The Channel Tunnel, also referred to as the Chunnel, is a 50.5-kilometre undersea rail tunnel linking Folkestone, Kent, in the United Kingdom with Coquelles, Pas-de-Calais, near Calais in northern France beneath the English Channel at the Strait of Dover. At its lowest point, it is 75 m deep. At 37.9 kilometres, the Channel Tunnel possesses the longest undersea portion of any tunnel in the world. Our Eurostar train reached a top speed of close to 300 km/hr.
We reached the chunnel after about 30 minutes, the ride under the water was only about 20 minutes, and the total trip was only about 2.5 hours.
When we arrived in Paris we exited the train station to
get into the long taxi line but the Mercedes limo SUV drivers approached us and we were able to barter them down from 100 Euros to 70 Euros to take all four of us and the luggage. This was still probably double what a taxi would have cost but we got to leave immediately, travel in comfort and he gave us a nice scenic tour of some of the Paris highlights on the way to our apartment.
We met the son of our home exchange partner at the suite and then we were totally blown away by the incredible view of the Eiffel Tower from the windows and the roof-top terrace of this 3-bedroom, 9th floor penthouse suite just across the river and a few blocks from the tower. The apartment is large and beautiful with a huge south-facing terrace plus steps to the roof-top terrace exclusive to this apartment.

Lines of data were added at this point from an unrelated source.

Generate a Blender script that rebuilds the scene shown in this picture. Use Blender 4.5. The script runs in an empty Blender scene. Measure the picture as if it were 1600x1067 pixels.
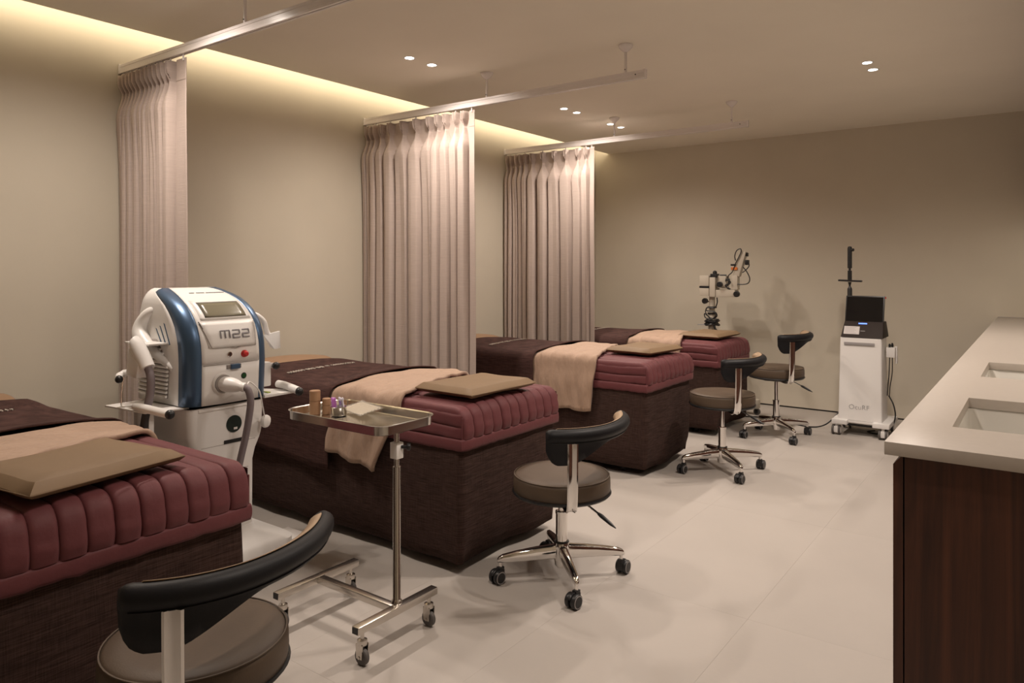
import bpy, bmesh, math, random
from mathutils import Vector, Matrix
random.seed(7)
R = math.radians
PI = math.pi
sc = bpy.context.scene
C = sc.collection

# ------------------------------------------------------------------ camera, light, exposure
CEIL = 2.5
cam_d = bpy.data.cameras.new('camera')
cam_d.sensor_width = 36.0
cam_d.lens = 36.0 * 1130.0 / 1600.0
cam_d.shift_y = -115.5 / 1600.0
cam_d.clip_start = 0.02
cam = bpy.data.objects.new('camera', cam_d)
C.objects.link(cam)
cam.location = (0, 0, 1.285)
cam.rotation_euler = (R(90), 0, R(36.265))
sc.camera = cam

w = bpy.data.worlds.new('world')
sc.world = w
w.use_nodes = True
w.node_tree.nodes['Background'].inputs[0].default_value = (1.0, 0.86, 0.72, 1)
w.node_tree.nodes['Background'].inputs[1].default_value = 0.02

sc.view_settings.view_transform = 'Standard'
sc.view_settings.look = 'None'
sc.view_settings.exposure = 0.12
sc.view_settings.gamma = 1.0
sc.view_settings.use_curve_mapping = False

DOWN_W = 46.0                      # watts of one downlight
DOWN_COL = (1.0, 0.87, 0.76)
COVE_STRENGTH = 8.0
COVE_COL = (1.0, 0.85, 0.63)
LED_STRENGTH = 10.0
LED_COL = (1.0, 0.90, 0.78)

# ------------------------------------------------------------------ materials
def mat(name, col, rough=0.6, metal=0.0, noise=0.0, scale=20.0, bump=0.0, bscale=None, spec=0.5,
        trans=0.0, emis=None, estr=0.0, stretch=(1, 1, 1), bdist=0.01, sheen=0.0, coat=0.0, alpha=1.0):
    m = bpy.data.materials.new(name)
    m.use_nodes = True
    nt = m.node_tree
    b = nt.nodes['Principled BSDF']
    b.inputs['Base Color'].default_value = (*col, 1)
    b.inputs['Roughness'].default_value = rough
    b.inputs['Metallic'].default_value = metal
    b.inputs['Specular IOR Level'].default_value = spec
    if trans: b.inputs['Transmission Weight'].default_value = trans
    if alpha < 1: b.inputs['Alpha'].default_value = alpha
    if sheen: b.inputs['Sheen Weight'].default_value = sheen
    if coat: b.inputs['Coat Weight'].default_value = coat
    if emis:
        b.inputs['Emission Color'].default_value = (*emis, 1)
        b.inputs['Emission Strength'].default_value = estr
    if noise or bump:
        tc = nt.nodes.new('ShaderNodeTexCoord')
        mp = nt.nodes.new('ShaderNodeMapping')
        mp.inputs['Scale'].default_value = stretch
        nt.links.new(tc.outputs['Object'], mp.inputs['Vector'])
        n = nt.nodes.new('ShaderNodeTexNoise')
        n.inputs['Scale'].default_value = scale
        n.inputs['Detail'].default_value = 6
        nt.links.new(mp.outputs[0], n.inputs['Vector'])
        if noise:
            r = nt.nodes.new('ShaderNodeValToRGB')
            r.color_ramp.elements[0].position = 0.3
            r.color_ramp.elements[1].position = 0.7
            r.color_ramp.elements[0].color = (*[c * (1 - noise) for c in col], 1)
            r.color_ramp.elements[1].color = (*[min(1, c * (1 + noise)) for c in col], 1)
            nt.links.new(n.outputs[0], r.inputs[0])
            nt.links.new(r.outputs[0], b.inputs['Base Color'])
        if bump:
            n2 = n
            if bscale:
                n2 = nt.nodes.new('ShaderNodeTexNoise')
                n2.inputs['Scale'].default_value = bscale
                n2.inputs['Detail'].default_value = 4
                nt.links.new(mp.outputs[0], n2.inputs['Vector'])
            bp = nt.nodes.new('ShaderNodeBump')
            bp.inputs['Strength'].default_value = bump
            bp.inputs['Distance'].default_value = bdist
            nt.links.new(n2.outputs[0], bp.inputs['Height'])
            nt.links.new(bp.outputs[0], b.inputs['Normal'])
    return m

def woven(name, col, amt=0.35, rough=0.95):
    """linen-like weave: two crossed stretched noises"""
    m = mat(name, col, rough, spec=0.15)
    nt = m.node_tree
    b = nt.nodes['Principled BSDF']
    tc = nt.nodes.new('ShaderNodeTexCoord')
    out = []
    for st in ((14, 14, 340), (340, 340, 16)):
        mp = nt.nodes.new('ShaderNodeMapping')
        mp.inputs['Scale'].default_value = st
        nt.links.new(tc.outputs['Object'], mp.inputs['Vector'])
        n = nt.nodes.new('ShaderNodeTexNoise')
        n.inputs['Scale'].default_value = 1.0
        n.inputs['Detail'].default_value = 3
        nt.links.new(mp.outputs[0], n.inputs['Vector'])
        out.append(n)
    mx = nt.nodes.new('ShaderNodeMath')
    mx.operation = 'MULTIPLY_ADD'
    mx.inputs[1].default_value = 1.35
    h2 = nt.nodes.new('ShaderNodeMath')
    h2.operation = 'MULTIPLY'
    h2.inputs[1].default_value = 0.65
    nt.links.new(out[1].outputs[0], h2.inputs[0])
    nt.links.new(out[0].outputs[0], mx.inputs[0])
    nt.links.new(h2.outputs[0], mx.inputs[2])
    r = nt.nodes.new('ShaderNodeValToRGB')
    r.color_ramp.elements[0].position = 0.75 / 2
    r.color_ramp.elements[1].position = 1.3 / 2
    hv = nt.nodes.new('ShaderNodeMath')
    hv.operation = 'MULTIPLY'
    hv.inputs[1].default_value = 0.5
    nt.links.new(mx.outputs[0], hv.inputs[0])
    r.color_ramp.elements[0].color = (*[c * (1 - amt) for c in col], 1)
    r.color_ramp.elements[1].color = (*[c * (1 + amt) for c in col], 1)
    nt.links.new(hv.outputs[0], r.inputs[0])
    nt.links.new(r.outputs[0], b.inputs['Base Color'])
    bp = nt.nodes.new('ShaderNodeBump')
    bp.inputs['Strength'].default_value = 0.25
    bp.inputs['Distance'].default_value = 0.004
    nt.links.new(mx.outputs[0], bp.inputs['Height'])
    nt.links.new(bp.outputs[0], b.inputs['Normal'])
    return m

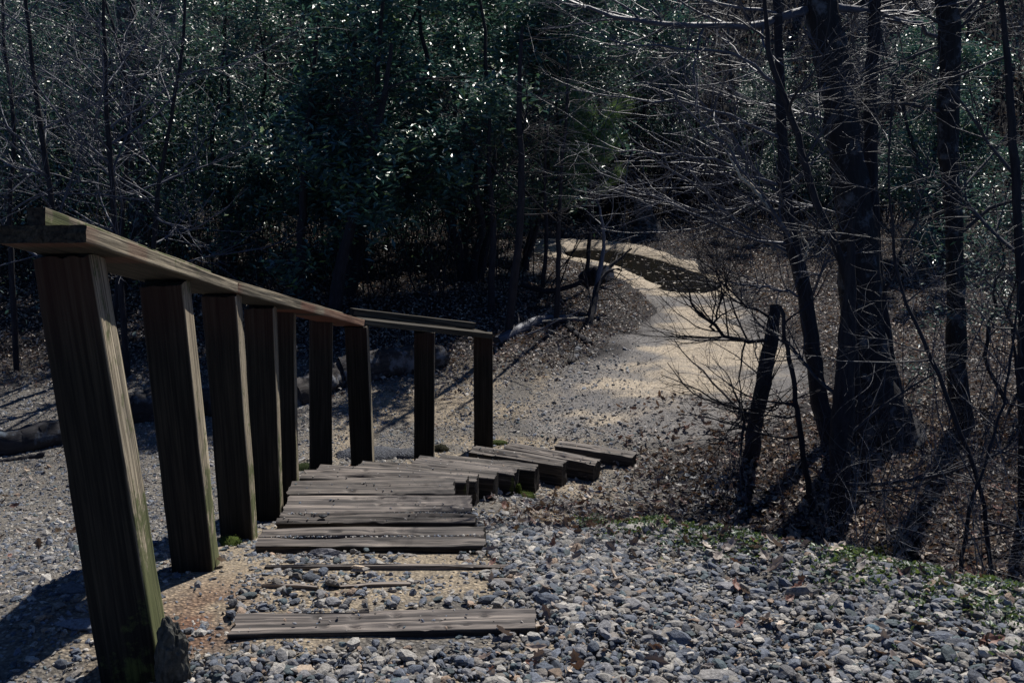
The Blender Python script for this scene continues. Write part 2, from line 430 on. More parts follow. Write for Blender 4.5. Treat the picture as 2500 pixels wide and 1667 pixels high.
# path sheet, a few millimetres proud
px_ = np.arange(-2.2, 6.2, 0.045); py_ = np.arange(6.6, 18.6, 0.05)
X, Y = np.meshgrid(px_, py_)
def path_S(X, Y): return path_sd(X, Y) + (0.6 - 0.15 * sstep(10, 12.5, Y)) * (n2(X, Y, 2.0, 5, 41) - 0.5)
def path_z(X, Y, S):
    Z = H(X, Y) + 0.010 + 0.03 * (n2(X, Y, 2.0, 3, 43) - 0.5) * sstep(0, 0.4, S) - 0.035 * sstep(0.12, -0.08, S)
    rut = n2(X * 1.0 + 0.35 * Y, Y * 0.35, 2.6, 3, 47); ftp = n2(X, Y, 6.5, 3, 49)
    return Z + (0.05 * (rut - 0.5) + 0.028 * (ftp - 0.5)) * sstep(0, 0.4, S) * (1 - 0.6 * pud(X, Y))
def surf(x, y):                        # top of whatever lies there: ground or path sheet
    z = H(x, y) + 0.014 * (n2(x, y, 7.0, 3, 9) - 0.5) * sstep(8, 6, y)
    m = (x > -2.2) & (x < 6.2) & (y > 6.6) & (y < 18.6)
    if m.any():
        S = path_S(x[m], y[m]); zp = path_z(x[m], y[m], S); z[m] = np.where(S > -0.05, np.maximum(z[m], zp), z[m])
    return z
S = path_S(X, Y); Z = path_z(X, Y, S)
keep = (S > -0.08); kc = keep[:-1, :-1] & keep[1:, :-1] & keep[:-1, 1:] & keep[1:, 1:]
ii = np.arange(X.size).reshape(X.shape)
Qp = np.stack([ii[:-1, :-1], ii[:-1, 1:], ii[1:, 1:], ii[1:, :-1]], -1)[kc]
nzp = n2(X, Y, 1.6, 4, 51)
sandc = np.array([0.66, 0.565, 0.43]); grayc = np.array([0.28, 0.27, 0.26])
stk = n2(X * 0.9 - Y * 0.35, X * 0.35 + Y * 2.6, 1.5, 4, 53)
g = sstep(0.44, 0.60, 0.5 * nzp + 0.5 * stk + 0.16 * sstep(9.0, 7.2, Y) + 0.25 * sstep(0.5, 0.0, S) * sstep(12.5, 10, Y) - 0.22 * np.exp(-dist_poly(PUD, X, Y) / 0.35))
cp = sandc * (1 - g[..., None]) + grayc * g[..., None]
wet = 0.5 * sstep(0.10, 0.0, dist_poly(PUD, X, Y)) * sstep(0.4, 0.6, n2(X, Y, 3.0, 2, 77) + 0.1)
cp = cp * (1 - 0.45 * wet[..., None])
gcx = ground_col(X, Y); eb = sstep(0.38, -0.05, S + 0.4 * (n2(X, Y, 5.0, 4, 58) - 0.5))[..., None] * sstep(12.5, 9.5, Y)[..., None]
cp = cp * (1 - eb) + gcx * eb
used, inv = np.unique(Qp, return_inverse=True)
me = make_mesh('path', np.stack([X, Y, Z], -1).reshape(-1, 3)[used], [inv.reshape(-1, 4)], cp.reshape(-1, 3)[used])
tag(link('path', me, M_PATH), kind='structure')

# puddle
x0, y0 = PUD.min(0) - 0.3; x1, y1 = PUD.max(0) + 0.3
X, Y = np.meshgrid(np.arange(x0, x1, 0.06), np.arange(y0, y1, 0.06))
ins = inside(PUD, X, Y) | (dist_poly(PUD, X, Y) < 0.15)
kc = ins[:-1, :-1] & ins[1:, :-1] & ins[:-1, 1:] & ins[1:, 1:]
ii = np.arange(X.size).reshape(X.shape)
Qp = np.stack([ii[:-1, :-1], ii[:-1, 1:], ii[1:, 1:], ii[1:, :-1]], -1)[kc]
used, inv = np.unique(Qp, return_inverse=True)
PUD_Z = -0.032
V = np.stack([X, Y, np.full(X.shape, PUD_Z)], -1).reshape(-1, 3)[used]
tag(link('puddle_water', make_mesh('puddle_water', V, [inv.reshape(-1, 4)]), M_WATER), kind='structure')

# ------------------------------------------------------------------ timber builder
def timber(name, A, B, w0, h0, w1=None, h1=None, up=(0, 0, 1), nl=60, rough=0.006, groove=0.008, moss=None, stain=None, tone=1.0, holes=(), seed=1, bend=0.0, endj=0.004, side_tone=None):
    """squared timber from A to B (end centres); local axes: l along, s sideways, u up"""
    A = np.array(A, float); B = np.array(B, float); w1 = w1 or w0; h1 = h1 or h0
    l = B - A; Ln = np.linalg.norm(l); l /= Ln
    up = np.array(up, float); s = unit(np.cross(l, up)); u = np.cross(s, l)
    nw, nh = 13, 11
    def rim():                          # unit ring, rounded corners
        pts = []
        e = 0.93
        for a in np.linspace(-e, e, nw): pts.append((a, 1))
        for a in np.linspace(e, -e, nh): pts.append((1, a))
        for a in np.linspace(e, -e, nw): pts.append((a, -1))
        for a in np.linspace(-e, e, nh): pts.append((-1, a))
        return np.array(pts)
    rg = rim(); M = len(rg)
    t = np.linspace(0, 1, nl + 1)
    W_ = (w0 + (w1 - w0) * t) / 2; Hh = (h0 + (h1 - h0) * t) / 2
    P_s = rg[None, :, 0] * W_[:, None]; P_u = rg[None, :, 1] * Hh[:, None]
    al = (t * Ln)[:, None] * np.ones((1, M))
    q = np.stack([al * 2.4, P_s * 46 + 3, P_u * 46 + 7], -1)
    n = fbm(q + seed * 13.1, 4, seed)
    gr = -groove * sstep(0.46, 0.36, n)
    # long checks: a few drying cracks
    n_ck = fbm(np.stack([al * 0.9, P_s * 11, P_u * 11], -1) + seed * 5.7, 2, seed + 3)
    ck = -0.6 * groove * np.exp(-((n_ck - 0.5) / 0.012) ** 2)
    low = fbm(np.stack([al * 3, P_s * 8, P_u * 8], -1) + seed * 3.3, 2, seed + 9) - 0.5
    dsp = gr + ck * 1.5 + low * rough * 2
    top = rg[:, 1] > 0.98
    for (ht, hs, hl, hw, hd) in holes:   # t along 0..1, side -1..1, half length m, half width m, depth m
        e = ((al / Ln - ht) * Ln / hl) ** 2 + ((P_s - hs * w0 / 2) / hw) ** 2
        dsp = dsp - hd * np.exp(-e ** 1.5) * top[None]
    # outward normal of ring
    nrm = np.zeros_like(rg); nrm[np.abs(rg[:, 1]) > 0.98, 1] = np.sign(rg[np.abs(rg[:, 1]) > 0.98, 1]); nrm[np.abs(rg[:, 0]) > 0.98, 0] = np.sign(rg[np.abs(rg[:, 0]) > 0.98, 0])
    P_s = P_s + dsp * nrm[None, :, 0]; P_u = P_u + dsp * nrm[None, :, 1]
    jit = (fbm(np.stack([P_s[0] * 40, P_u[0] * 40, P_s[0] * 0 + seed], -1), 2, seed) - 0.5) * endj * 4
    al2 = al.copy(); al2[0] += jit; al2[-1] += jit[::-1]
    bd = bend * np.sin(np.pi * t)[:, None]
    V = A + l * al2[..., None] + s * P_s[..., None] + u * (P_u + bd)[..., None]
    gc = np.stack([al, P_s, P_u], -1) + seed * 1.7
    V = V.reshape(-1, 3); gcf = gc.reshape(-1, 3)
    id_ = np.arange((nl + 1) * M).reshape(nl + 1, M)
    Q = np.stack([id_[:-1], np.roll(id_[:-1], -1, 1), np.roll(id_[1:], -1, 1), id_[1:]], -1).reshape(-1, 4)
    c0 = len(V)
    # end faces: own rings, so that the end grain keeps a hard edge and its own tone
    V = np.concatenate([V, V[id_[0]], V[id_[-1]], [A - l * 0.002, B + l * 0.002]]); gcf = np.concatenate([gcf, gcf[id_[0]], gcf[id_[-1]], [[0, 0, 0], [Ln, 0, 0]] + np.full((2, 3), seed * 1.7)])
    r = np.arange(M); e0 = c0 + r; e1 = c0 + M + r
    T0 = np.stack([np.roll(e0, -1), e0, np.full(M, c0 + 2 * M)], -1)
    T1 = np.stack([e1, np.roll(e1, -1), np.full(M, c0 + 2 * M + 1)], -1)
    tt = np.concatenate([np.repeat(t, M), np.zeros(M), np.ones(M), [0, 1]])
    n_s = np.concatenate([np.tile(nrm[:, 0], nl + 1), np.zeros(2 * M + 2)]); n_u = np.concatenate([np.tile(nrm[:, 1], nl + 1), np.zeros(2 * M + 2)])
    col = np.zeros((len(V), 3)); col[:, 2] = tone
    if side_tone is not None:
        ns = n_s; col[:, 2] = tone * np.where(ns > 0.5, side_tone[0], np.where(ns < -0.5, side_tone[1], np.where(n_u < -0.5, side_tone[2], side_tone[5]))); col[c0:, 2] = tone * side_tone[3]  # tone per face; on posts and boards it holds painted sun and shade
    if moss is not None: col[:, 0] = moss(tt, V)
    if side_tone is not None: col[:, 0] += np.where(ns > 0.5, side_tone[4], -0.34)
    if stain is not None: col[:c0, 1] = (stain(tt, V) + 0 * tt)[:c0]
    ctr = (A + B) / 2
    return make_mesh(name, V, [Q, T0, T1], col, gcf, True)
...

We managed to pull our eyes away from the view and headed out to explore the immediate neighbourhood a little, shop for some supplies (wine) and stopped for dinner at an Indian restaurant just around the corner (Le Agra, 7 Rue Lekain) which we would highly recommend for
good food and service and very reasonable prices.
We walked back to the apartment after and stared at the Eiffel tower for hours, from the office window, from the bathroom, from the rooftop terrace. I am sitting at the office desk writing this now, with a huge picture window in front of me and the Eiffel Tower fills my view. I watched it in fog, in daylight, at night, and doing a laser light show (on the hour, every hour). I probably shot 50 photos and a few videos already and I will probably do that every day for three weeks! It is so beautiful and looks different every few minutes. But I will try hard to not totally fill this blog with photos of the Eiffel Tower!